‘Zavorra sulle imprese: pressione fiscale al 68%’

ROMA – “Sono un uomo del dialogo”: si presenta così Giorgio Squinzi, con toni sempre pacati nell’intervento di debutto come presidente di Confindustria. Ma é subito pressante nell’incalzare il Governo: dalla “zavorra” del fisco da eliminare, all’urgenza sul fronte della pubblica amministrazione (“la madre di tutte le riforme”) ad una bocciatura severa sulla riforma del mercato del lavoro. Fino a dettare una agenda in 4 punti per il confronto da aprire con l’esecutivo di Mario Monti: riforma e debiti della P.A., tagli della spesa pubblica, riduzione della pressione fiscale, credito alle imprese, che stanno “soffocando”, tanto da essere “a rischio sopravvivenza”. Primo confronto ampio con la base, all’assemblea annuale, per il nuovo leader degli industriali, di fronte ad una platea di oltre 3.000 imprenditori che più volte lo interrompe con lunghi applausi.
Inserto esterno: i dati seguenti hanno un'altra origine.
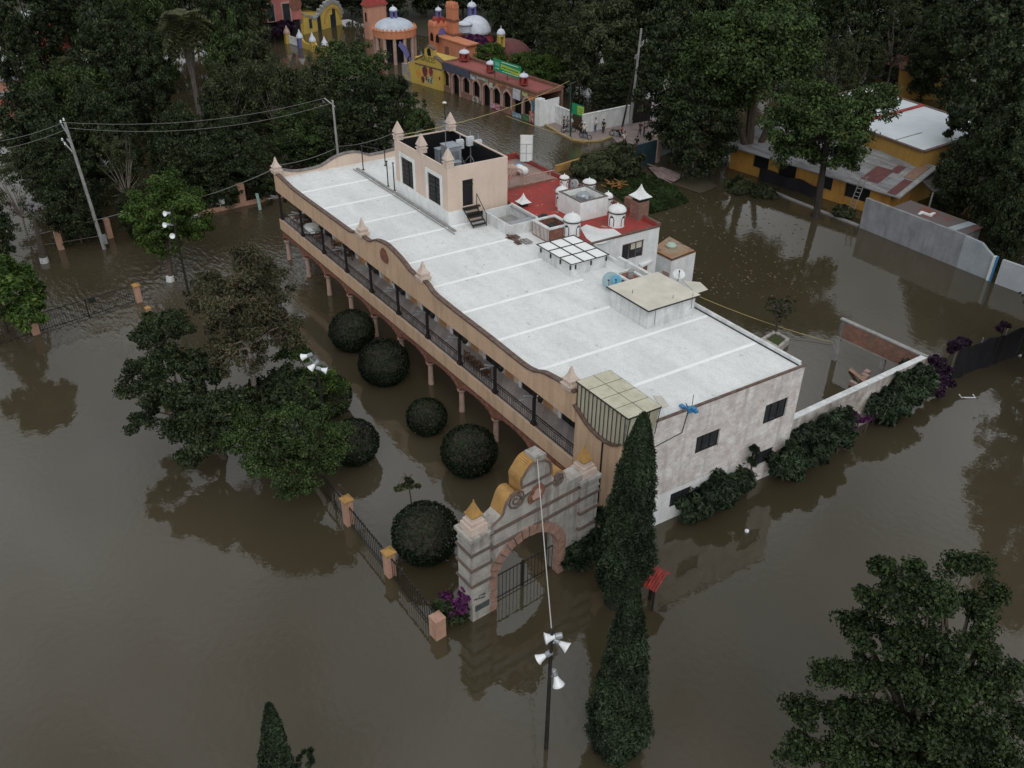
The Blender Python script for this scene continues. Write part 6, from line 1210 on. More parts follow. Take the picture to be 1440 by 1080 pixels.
def wall2(name, label, A, B, h, m, th=.25, cap=None, cat='wall'):
    f = Fr(A, B); o = thing(name, label, cat, f.O); mb = MB(f); mb.box(0, f.L, 0, th, -1.2, h - .08); mb.build('masonry', m, o); mb = MB(f); mb.box(-.02, f.L + .02, -.04, th + .04, h - .08, h); mb.build('coping', cap or m, o); return f, o
wall2('street_wall', 'white street wall between the painted arcade and the green banner', (771, 169), (802, 182), 2.3, mWhite)
wall2('street_wall', 'long white street wall right of the green banner', (819, 188), (884, 174), 2.4, mWhite)
wall2('street_wall', 'pale street wall right of the black street gate', (914, 170), (943, 162), 2.6, mWhite)
f = Fr((890, 174), (913, 170)); mb = MB(f); mb.box(0, f.L, 0, .08, 0, 2.9)
for k in range(7): x = f.L * k / 6; mb.box(x - .04, x + .04, -.06, -.001, 0, 2.9)
simple('street_gate', 'tall black metal gate beside the tallest pole', 'gate', mb, mIron, f.O)
f = Fr((893, 237), (923, 228)); mb = MB(f); mb.box(0, f.L, 0, .1, -.5, 2.7)
for k in range(6): x = f.L * k / 5; mb.box(x - .04, x + .04, -.05, -.001, -.5, 2.7)
simple('street_gate', 'dark blue metal gate by the grey-green shrub', 'gate', mb, mat('dark_blue_gate_paint', (.02, .045, .06), (.03, .06, .075), 1, .5), f.O)
f = Fr((923, 229), (928, 227)); mb = MB(f); mb.box(0, .6, 0, .6, -.5, 3.0).box(-.08, .68, -.08, .68, 3.0, 3.12); simple('gate_pier', 'pinkish gate pier right of the dark blue gate', 'pier', mb, mPinkStone, f.O)
wall2('street_wall', 'white wall right of the pinkish gate pier under the dark trees', (928, 220), (962, 206), 1.9, mPaleWall)
f = Fr((782, 243), (828, 229)); mb = MB(f); mb.box(0, f.L, 0, .3, -1, .8); simple('low_street_wall', 'low orange-brown wall behind the red annex roof', 'wall', mb, mYellow, f.O)
# green banners
def lettering(parent, f, x, y, z, s, size, m, wf=None): return text(s, size, f(x, y, z), f.ex, (0, 0, 1), m, parent, wfit=wf)
mGreen = mat('green_banner', (.01, .22, .10), None, rough=.6, fine=.04); mGY = mat('yellow_green_band', (.35, .45, .04), None, rough=.6); mTxtW = mat('white_lettering', (.75, .78, .75), None, fine=0)
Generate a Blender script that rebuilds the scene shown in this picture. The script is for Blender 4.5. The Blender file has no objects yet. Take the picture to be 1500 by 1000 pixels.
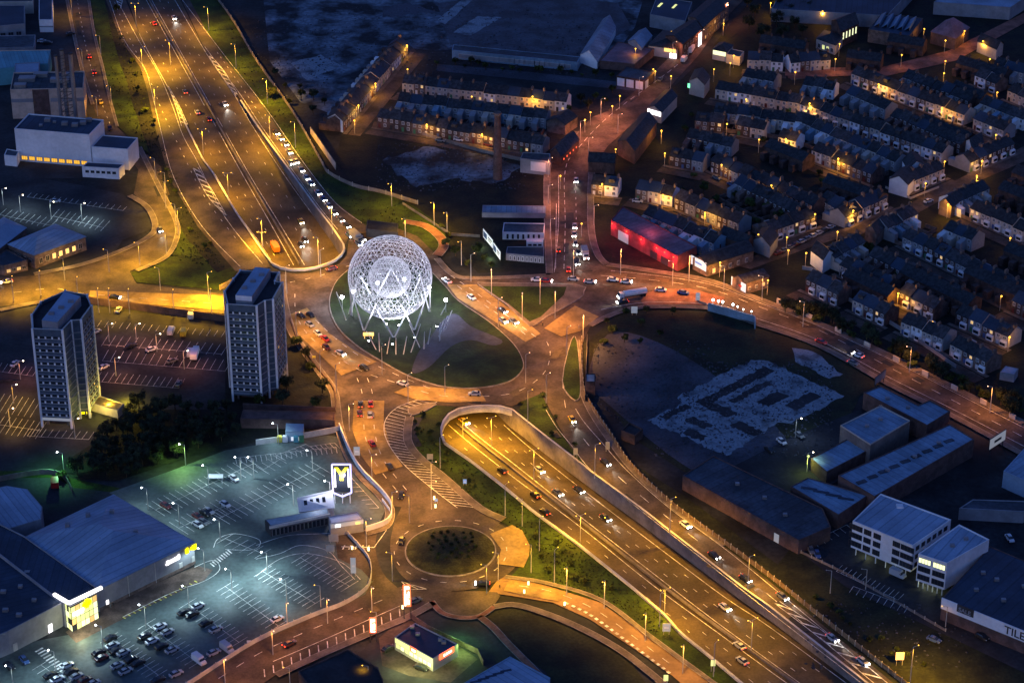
import bpy, math, random
from mathutils import Vector
from mathutils.geometry import tessellate_polygon
random.seed(7)
R = math.radians
scene = bpy.context.scene
col = scene.collection
# ---------------------------------------------------------------- camera, sky, sun, exposure
CAMH, PITCH, FPX = 415.0, R(28.5), 3600.0
cd = bpy.data.cameras.new('camera'); cam = bpy.data.objects.new('camera', cd); col.objects.link(cam)
cam.location = (0, 0, CAMH); cam.rotation_euler = (math.pi/2-PITCH, 0, 0)
cd.sensor_width = 36; cd.lens = 36*FPX/1500; cd.clip_start = 5; cd.clip_end = 6000
scene.camera = cam
w = bpy.data.worlds.new('World'); scene.world = w; w.use_nodes = True
nt = w.node_tree; bg = nt.nodes['Background']
sky = nt.nodes.new('ShaderNodeTexSky'); sky.sky_type = 'NISHITA'; sky.sun_disc = False
SUN_EL, SUN_ROT = R(-1), R(218)
sky.sun_elevation = SUN_EL; sky.sun_rotation = SUN_ROT
sky.ozone_density = 4.0; sky.air_density = 1.2; sky.dust_density = 0.3
nt.links.new(sky.outputs[0], bg.inputs[0]); bg.inputs[1].default_value = SKY_STRENGTH = 1.6
sl = bpy.data.lights.new('afterglow', 'SUN'); sl.energy = 0.19; sl.angle = R(45); sl.color = (0.62, 0.74, 1.0)
so = bpy.data.objects.new('afterglow', sl); col.objects.link(so)
so.rotation_euler = (R(72), 0, R(-38))
scene.view_settings.view_transform = 'Standard'; scene.view_settings.look = 'None'
scene.view_settings.exposure = 0.0; scene.view_settings.gamma = 1
LP = 1.25    # common factor for the lamps' wattage

# ---------------------------------------------------------------- pixel of the photo -> point on a level plane
cp, sp = math.cos(PITCH), math.sin(PITCH)
def P(px, py, z=0.0):
    u = (px-750)/FPX; v = -(py-500)/FPX
    d = Vector((u, cp+v*sp, -sp+v*cp))
    t = (z-CAMH)/d.z
    return Vector((d.x*t, d.y*t, z))
def PP(pts, z=0.0): return [P(a, b, z) for a, b in pts]
def cr(pts, n=6, closed=False):          # smooth curve through points
    out = []; N = len(pts)
    def g(i): return pts[i % N] if closed else pts[max(0, min(N-1, i))]
    for i in range(N if closed else N-1):
        p0, p1, p2, p3 = g(i-1), g(i), g(i+1), g(i+2)
        for k in range(n):
            t = k/n
            out.append(tuple(0.5*((2*b)+(-a+c)*t+(2*a-5*b+4*c-d)*t*t+(-a+3*b-3*c+d)*t**3) for a, b, c, d in zip(p0, p1, p2, p3)))
    if not closed: out.append(tuple(pts[-1]))
    return out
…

Come quando ringrazia Emma Marcegaglia (“coraggiosa e appassionata”), che lascia la presidenza dopo 4 anni “molto duri” passandogli il testimone per anni che, dice, “lo saranno anche di piu”. Ancora quando parla di mafia e impegno per la legalità, ricordando Falcone e Borsellino. E quando inizia il suo interveneto con un grazie al Capo dello Stato, Giorgio Napolitano, (“l’Italia ha bisogno di lui”) descrivendo un quadro del Paese allarmante: “In momenti di grande difficoltà economica come l’attuale viene messo a rischio non solo il nostro benessere ma anche la tenuta del nostro tessuto democratico, sociale e istituzionale”.

Toni pacati, ma parole dure e senza sconti. Sul fronte della crisi bisogna “ridare speranza”, arrestare “una emorragia” che è anche della crescita visto che il Pil italiano “é del 6% inferiore al livello pre-crisi”, e che “si misura con le decine di migliaia di imprese che non sono sopravvissute; con oltre 2 milioni e 500.000 persone che non trovano lavoro; con il senso di sgomento che attraversa il Paese”. La riforma del lavoro “appare meno utile alla competitività del Paese e delle imprese di quanto avremmo voluto. Modifica il sistema in più punti ma non sempre in modo convincente”. Il rigore? “Occorre un impegno serio, determinato, continuo per ridurre la spesa pubblica. Non possiamo accontentarci di una spending review che sia solo una bella analisi dei tagli possibili. Servono tagli veri”. I ritardi nei pagamenti della P.A. alle imprese? “Non sono degni di un Paese civile”, “non possiamo più accettare che le imprese falliscano perché devono versare le tasse per forniture fatte allo Stato e che lo Stato non ha pagato”. Duro l’affondo sul fisco: è una “zavorra intollerabile che si aggiunge ad altre zavorre”; è “urgente il bisogno di una riforma”, le imprese non possono reggere una pressione reale complessiva “al 68,5% contro il 52,8% in Svezia, il 46,7% in Germania, il 37,3% nel Regno Unito”. A stretto giro, dallo stesso palco, la risposta del ministro dello Sviluppo economico, Corrado Passera, che la platea ascolta nel silenzio: “Sul fisco sicuramente si faranno cose tangibili e positive”.

E aggiunge: “é giusto” che il presidente di Confindustria “richiami il governo a uno sforzo aggiuntivo e vi assicuro che l’impegno c’é tutto: ma il Paese si aspetta molto anche da voi, perché il benessere del paese viene anche dalle imprese”. Da Torino, sulla riforma del lavoro, indirettamente replica invece il ministro Elsa Fornero, che sottolinea “la complessità della riforma” che “va vista nel suo insieme”. Ma il pressing del nuovo leader degli industriali è serrato su tutti i fronti aperti dalla crisi. Sul credito chiede “a Stato e banche” uno sforzo aggiuntivo: “carenza e costi del credito sono il nodo più urgente da sciogliere perché sta soffocando il tessuto produttivo”. E ancora le relazioni industriali: avanti sull’accordo del 28 giugno, no alla cogestione lavoratori-imprese; l’Europa che “reggerà, ma il rischio che si sgretoli è reale”, le infrastrutture, l’energia, la legalità, la riforma interna del sistema associativo da “modernizzare” ma “con equilibrio”. Un cenno anche al “vile attentato di Genova” ed allo “sdegno ed il senso di orrore” per l’esplosione alla scuola di Brindisi. E conclude: “Non stiamo chiedendo la luna e non chiederemo la luna. Stiamo solo chiedendo di poter lavorare in un Paese meno difficile e inospitale, più normale, più simile agli altri Paesi avanzati”.